How do you move hay bale baskets any distance?

Ken Macfarlane

Well-known Member
I'm looking at a pair of Forage King hay baskets, you know the things that trail behind and balers and hay pushes up the chute.

They look to be about 10ft long, by 10 ft high, by nearly 10 ft wide. They are 3 hours away from me at 70 mph, and there is a 2 lane, 10 miles long bridge between us that it is extremely difficult to get oversize permits for. I would like to get them on my 27 ft flatdeck.

Is there a way to collapse them? From what I can tell they are delivered with only the tires and chute removed. It seems like they should bolt together somehow?
 
I have 2 Quality brand, on those you can pin up the hitch so the front caster wheel is off the ground, and it trails very well as a 2 wheel trailer.

Not sure it would come apart well, with that large rear openning they tend to weld them together pretty good to keep them stiff & strong. Some parts bolt together, but seems a lot is welded. On mine. Don't know about your brand.

--->Paul
 
The ones I have seen are a welded together unit. They have to be stiff to allow the back gate to open to dump. If you are getting them cheap enough, and can weld well, take a good saws-all and cut them into sections that you can haul legally. I have been using some Milwaukee blades called "the Torch". They will cut 1-2 inch tubing fast. Then when you get home weld them back together. I have done this on the older IH disks.
 
Thats what I suspected. We actually just cut up an ih disc to get it on the buyers trailer safely.

Not sure the savings on this deal are worth the hassle of cutting, loading, rewelding. Even the bridge fees are over a 100$ with the trailer.
 

Ah, PEI, the place that welcomes you with open arms to play on their island, but wait til you go home, they extort money from you to leave!

The baskets had to go over on the link...should come back over it??
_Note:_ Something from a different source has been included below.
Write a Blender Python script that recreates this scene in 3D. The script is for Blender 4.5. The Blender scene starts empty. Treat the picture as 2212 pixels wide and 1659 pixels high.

The bale baskets were sold a bit here, but most are pretty well parked and not used. I can only think of one that is still used buy a guy with about 20 acres of hay that is right beside his barn.
 
I think when they're shipped, they're stacked inside each other. Atleast that's how I've seen them on a truck before. Must remove the chute and then drop one inside the other.

Donovan from Wisconsin
 
A neighbour has 6 of them, they only get used once a year, for
straw, but they don't loan, lend or rent them out. Their grain is
on an island, about 45 min round trip with a basket on so they
have three old guys in pickups shuffling baskets, and always at
least one empty waiting on the baler man. They work really well
for them.

I wish I could find some more of them, I only need 2, but three or
four would be nice. They only seem to come up for sale one at a
time. How on earth can anyone use them with only one? Drive
the baler back to the barn every 20 minutes?

As of right now I had given up finding any so I started buying
running gears to prep for an accumulator, we have 2 x 8 ton, 3 x
4 ton, a 27 ft flat deck, and the neighbours 3 x 8 ton. Loading
these suckers by hand is not fun and we don't have a shed big
enough to pull them under cover at night so it all has to come
off and go up the elevator every night.
 
> How on earth can anyone use them with only one? Drive the baler back to the barn every 20 minutes?

I just have one. I leave the pickup in the field to run it to the barn and back. Let's just say that with a one-man operation, the equipment is NOT the limiting factor in how much hay I can put up in a day.
 
Do you just dump your days worth of hay at the base of the conveyor? I was thinking a cheap 30x40 tarp building over the area at the base of conveyor, dump the baskets inside for sending up the conveyor at any time.

Or just bite the bullet and put up a modern barn we can drive into.
 

The guy I know just dumps his on the ground at the end of the elevator and goes back to the field, and another guy tosses the hay on the elevator while he bales. His fields are right beside the barn and no road travel is required.

I'd bite the bullet and go round before messing with ANY bale baskets, throwers, accumulators, grabs etc. The money spent on equipment should pay for some changes.

We are mainly square bales....but now bale a decent chunk round. The barn is still set up for square bales....
 
We sell the hay and rounds aren't worth anything here. We did
make about 60-100 rounds a year for a few years with the
neighbours baler. I never sold any of them and just finished
feeding the last ones this winter.

I found it irritating for a few reasons, spending all the time sitting
tying, baler pickup plugging was common in really dry hay, and
picking up required quite a bit of time to load the wagons then
unload. I'm sure a bigger bale would have helped, these were
4x4's.
 

A debated selling hay as well and I might yet, but it will be squares not rounds for the same reason. I suppose a bale basket would work good for that.

I bale 4x4 and you are stopped alot in heavy hay, but it's still faster for me and only one man can get it done.